I went and sat alone in the dining room, memories of my childhood starting to flicker across my mind. Long forgotten and half hidden until now, they came to the surface because of my melancholy mood. I recalled
iftar
at the
hooli
back in the days when my father was alive. A traditional napkin, like a large tablecloth but for the floor, would be laid out in the centre of the room.

Local village women made the napkin by hand with delicately woven threads. It had the most beautiful vibrant colours, stripes of red and orange created by natural dyes made from mountain plants and flowers. Mattresses and cushions would be placed around the edge of the napkin, and everyone would sit cross-legged on them to eat.

The napkin would be piled high with nutritious and delicious fast-breaking foods such as
bolani
(a tasty flatbread filled with vegetables),
manto
(parcels of steamed mincemeat with onions and yogurt) and
qabuli pilau
(rice mixed with raisins, lentils and carrots). My elder sisters would all rush to prepare the meal, usually finishing minutes before the fast ended and the hungry hordes of family members descended.

All the family would sit together, apart from my father who was either away or sitting with his guests: all the wives and their children, my half brothers and sisters. We would sit and eat, talk and laugh. I was only a very small girl then, but I used to love those moments. It was a time when everyone relaxed and shared stories of the day. My heart ached to think of those pre-war days when we were a whole family untouched by grief and loss. I missed my mother and my brothers and sisters so much. I yearned to be back there again, an innocent village child whose only preoccupation was stealing chocolates or dressing up in a pair of wooden shoes.

My thoughts were broken by Khadija entering the room with a plate of steaming
pilau
. I smiled gratefully at her. Her presence was a reminder that I wasn't alone: Hamid's family was also my family now. Khadija's children ran in to join us, and my heart gladdened as we all tucked in.

Every day, I tried to visit Hamid and on the few occasions I did get to see him he put on a very brave face and pretended he was being well treated. He didn't want me to worry. But I could see the uncontrollable trembling that had developed in his hands and the bruises on his increasingly thin face. I pretended to believe him and tried to be a dutiful wife, knowing that to confront him with the evidence of his abuse would only make life even harder for him to bear. I think that trying to hide his ordeal from his young pregnant wife helped give him the strength to endure it. So we spent those few precious moments together talking about ordinary events of family life, as if he had just come back from a business conference or the bazaar or some other mundane occasion that husbands and wives everywhere take for granted every day. It was easier to pretend that this was just our ordinary life—as if nothing was strange or scary or out of place. Some people will tell you denial is wrong—perhaps it is—but when you are being tossed in the stormy seas of helpless despair, denial can become the tiny raft to which you fervently cling. Sometimes denial is the only thing that keeps you afloat.

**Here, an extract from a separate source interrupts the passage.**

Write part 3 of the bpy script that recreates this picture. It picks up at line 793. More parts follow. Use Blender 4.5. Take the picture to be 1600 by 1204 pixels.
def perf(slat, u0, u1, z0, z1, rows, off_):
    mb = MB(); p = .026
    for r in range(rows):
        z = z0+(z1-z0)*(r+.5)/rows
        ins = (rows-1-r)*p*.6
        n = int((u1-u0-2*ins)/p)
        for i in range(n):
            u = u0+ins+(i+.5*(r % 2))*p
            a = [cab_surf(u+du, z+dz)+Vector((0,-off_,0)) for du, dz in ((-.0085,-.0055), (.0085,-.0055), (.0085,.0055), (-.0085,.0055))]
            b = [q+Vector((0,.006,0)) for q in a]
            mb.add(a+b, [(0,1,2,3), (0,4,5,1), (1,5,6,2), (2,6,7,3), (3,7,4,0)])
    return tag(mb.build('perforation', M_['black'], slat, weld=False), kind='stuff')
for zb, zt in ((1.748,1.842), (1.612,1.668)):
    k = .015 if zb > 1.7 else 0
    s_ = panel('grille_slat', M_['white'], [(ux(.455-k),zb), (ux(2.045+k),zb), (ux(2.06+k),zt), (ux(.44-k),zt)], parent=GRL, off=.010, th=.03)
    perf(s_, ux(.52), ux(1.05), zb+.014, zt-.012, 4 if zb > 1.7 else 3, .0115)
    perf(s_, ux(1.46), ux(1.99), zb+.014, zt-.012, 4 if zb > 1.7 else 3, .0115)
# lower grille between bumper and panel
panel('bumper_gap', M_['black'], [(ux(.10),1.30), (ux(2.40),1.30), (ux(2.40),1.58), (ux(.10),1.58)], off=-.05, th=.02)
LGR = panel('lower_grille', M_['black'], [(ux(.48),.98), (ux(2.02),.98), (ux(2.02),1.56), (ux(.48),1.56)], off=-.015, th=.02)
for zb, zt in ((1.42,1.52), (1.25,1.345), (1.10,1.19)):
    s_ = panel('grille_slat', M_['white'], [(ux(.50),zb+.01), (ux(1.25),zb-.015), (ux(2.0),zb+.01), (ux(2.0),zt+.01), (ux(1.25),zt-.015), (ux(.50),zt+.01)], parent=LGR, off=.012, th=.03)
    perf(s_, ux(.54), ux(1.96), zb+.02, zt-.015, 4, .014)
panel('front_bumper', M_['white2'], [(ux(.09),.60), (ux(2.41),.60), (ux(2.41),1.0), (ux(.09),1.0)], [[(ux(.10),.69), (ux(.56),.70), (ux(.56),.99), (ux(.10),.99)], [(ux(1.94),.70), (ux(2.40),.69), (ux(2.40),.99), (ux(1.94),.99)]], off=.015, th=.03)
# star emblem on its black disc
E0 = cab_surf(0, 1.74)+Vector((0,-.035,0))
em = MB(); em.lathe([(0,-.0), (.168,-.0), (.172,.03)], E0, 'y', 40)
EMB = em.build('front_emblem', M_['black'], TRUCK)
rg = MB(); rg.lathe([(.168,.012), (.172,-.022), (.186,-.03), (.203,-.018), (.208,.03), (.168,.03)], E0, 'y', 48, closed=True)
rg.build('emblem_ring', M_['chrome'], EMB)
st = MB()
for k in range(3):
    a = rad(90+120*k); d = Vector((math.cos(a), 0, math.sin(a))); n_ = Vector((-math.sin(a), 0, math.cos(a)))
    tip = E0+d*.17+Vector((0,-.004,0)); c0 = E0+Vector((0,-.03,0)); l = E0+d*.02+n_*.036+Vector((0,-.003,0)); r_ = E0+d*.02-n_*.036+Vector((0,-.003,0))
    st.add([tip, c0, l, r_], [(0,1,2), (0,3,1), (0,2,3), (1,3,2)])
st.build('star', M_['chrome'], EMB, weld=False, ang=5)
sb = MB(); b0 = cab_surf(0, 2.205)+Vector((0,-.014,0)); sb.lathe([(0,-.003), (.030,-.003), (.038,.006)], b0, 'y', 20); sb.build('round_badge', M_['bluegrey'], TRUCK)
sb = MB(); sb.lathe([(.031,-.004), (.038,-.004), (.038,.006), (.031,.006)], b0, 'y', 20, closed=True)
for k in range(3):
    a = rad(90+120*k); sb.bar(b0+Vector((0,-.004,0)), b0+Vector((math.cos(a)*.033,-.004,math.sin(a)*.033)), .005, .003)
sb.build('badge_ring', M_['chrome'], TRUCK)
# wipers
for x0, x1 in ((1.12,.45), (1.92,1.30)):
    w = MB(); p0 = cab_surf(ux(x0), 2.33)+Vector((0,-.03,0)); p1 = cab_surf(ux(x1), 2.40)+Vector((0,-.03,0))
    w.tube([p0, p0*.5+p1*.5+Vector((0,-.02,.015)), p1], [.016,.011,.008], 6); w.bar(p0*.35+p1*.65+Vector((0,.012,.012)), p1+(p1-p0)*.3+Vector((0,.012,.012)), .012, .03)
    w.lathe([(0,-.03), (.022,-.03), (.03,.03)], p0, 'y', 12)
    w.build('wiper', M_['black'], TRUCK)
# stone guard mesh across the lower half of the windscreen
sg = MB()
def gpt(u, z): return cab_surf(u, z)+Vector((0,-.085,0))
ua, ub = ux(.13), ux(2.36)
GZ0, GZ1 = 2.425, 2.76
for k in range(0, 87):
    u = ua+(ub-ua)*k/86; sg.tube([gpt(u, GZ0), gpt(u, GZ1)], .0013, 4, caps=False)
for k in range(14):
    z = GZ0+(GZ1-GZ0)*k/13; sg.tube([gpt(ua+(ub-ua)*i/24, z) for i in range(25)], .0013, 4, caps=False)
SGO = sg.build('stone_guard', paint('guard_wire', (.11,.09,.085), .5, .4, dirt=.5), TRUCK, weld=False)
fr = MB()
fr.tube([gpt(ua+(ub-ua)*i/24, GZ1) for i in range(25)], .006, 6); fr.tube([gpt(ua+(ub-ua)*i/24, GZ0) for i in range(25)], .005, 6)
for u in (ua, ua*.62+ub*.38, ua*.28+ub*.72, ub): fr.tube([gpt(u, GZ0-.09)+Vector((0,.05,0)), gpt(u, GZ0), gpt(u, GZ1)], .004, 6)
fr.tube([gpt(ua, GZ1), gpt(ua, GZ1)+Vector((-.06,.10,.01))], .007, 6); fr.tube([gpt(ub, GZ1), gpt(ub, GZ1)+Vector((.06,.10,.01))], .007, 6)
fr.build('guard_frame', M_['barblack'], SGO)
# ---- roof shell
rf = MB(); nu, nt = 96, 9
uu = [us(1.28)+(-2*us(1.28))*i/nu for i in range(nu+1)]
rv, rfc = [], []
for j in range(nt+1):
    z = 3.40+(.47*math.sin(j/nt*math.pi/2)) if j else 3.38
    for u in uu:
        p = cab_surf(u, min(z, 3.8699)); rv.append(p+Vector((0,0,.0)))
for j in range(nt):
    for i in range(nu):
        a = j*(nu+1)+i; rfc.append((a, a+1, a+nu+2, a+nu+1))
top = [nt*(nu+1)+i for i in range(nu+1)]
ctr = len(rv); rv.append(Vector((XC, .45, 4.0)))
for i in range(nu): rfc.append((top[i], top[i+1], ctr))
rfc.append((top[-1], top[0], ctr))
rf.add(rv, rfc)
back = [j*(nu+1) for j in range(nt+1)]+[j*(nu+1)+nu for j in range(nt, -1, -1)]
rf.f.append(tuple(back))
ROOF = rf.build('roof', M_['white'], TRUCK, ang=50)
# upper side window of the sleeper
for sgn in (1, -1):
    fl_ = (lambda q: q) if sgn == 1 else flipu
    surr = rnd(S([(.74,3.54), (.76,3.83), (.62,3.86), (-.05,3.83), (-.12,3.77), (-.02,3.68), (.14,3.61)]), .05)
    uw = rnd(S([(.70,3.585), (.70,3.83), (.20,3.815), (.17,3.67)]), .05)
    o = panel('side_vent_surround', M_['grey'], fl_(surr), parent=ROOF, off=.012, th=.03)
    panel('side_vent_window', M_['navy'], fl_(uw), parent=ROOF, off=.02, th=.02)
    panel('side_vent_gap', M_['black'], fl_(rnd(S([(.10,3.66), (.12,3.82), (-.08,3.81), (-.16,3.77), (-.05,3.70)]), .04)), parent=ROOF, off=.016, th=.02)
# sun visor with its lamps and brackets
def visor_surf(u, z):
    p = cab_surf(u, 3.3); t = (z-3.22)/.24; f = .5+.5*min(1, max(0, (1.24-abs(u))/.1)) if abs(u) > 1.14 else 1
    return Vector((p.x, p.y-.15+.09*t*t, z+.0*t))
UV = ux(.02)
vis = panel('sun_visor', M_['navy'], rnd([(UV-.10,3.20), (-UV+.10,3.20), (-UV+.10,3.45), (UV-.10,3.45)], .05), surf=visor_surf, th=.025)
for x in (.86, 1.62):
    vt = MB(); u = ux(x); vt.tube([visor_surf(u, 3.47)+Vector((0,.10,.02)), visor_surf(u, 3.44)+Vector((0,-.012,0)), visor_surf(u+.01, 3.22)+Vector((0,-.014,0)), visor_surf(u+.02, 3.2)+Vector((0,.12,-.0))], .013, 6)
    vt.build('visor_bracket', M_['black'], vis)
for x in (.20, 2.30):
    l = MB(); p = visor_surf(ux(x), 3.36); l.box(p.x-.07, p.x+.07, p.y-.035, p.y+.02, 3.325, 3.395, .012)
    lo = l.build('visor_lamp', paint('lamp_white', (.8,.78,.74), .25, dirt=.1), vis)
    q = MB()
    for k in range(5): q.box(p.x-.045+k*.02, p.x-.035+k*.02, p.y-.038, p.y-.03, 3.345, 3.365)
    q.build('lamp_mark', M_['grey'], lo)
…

I decided to make another attempt to persuade the Badakhshani man who worked at Puli Charkhi jail to help us. After the long and tiring walk to get there, I was relieved when this time he invited me into his office. I told him how Hamid was innocent of any political crime, how he was being tortured and would soon die if he wasn't released. But again it was to no avail. He said there was nothing he could do for us. I started to cry. He let out a long sigh, then reluctantly promised me he would try to talk to the guard in charge of Hamid's section of the prison.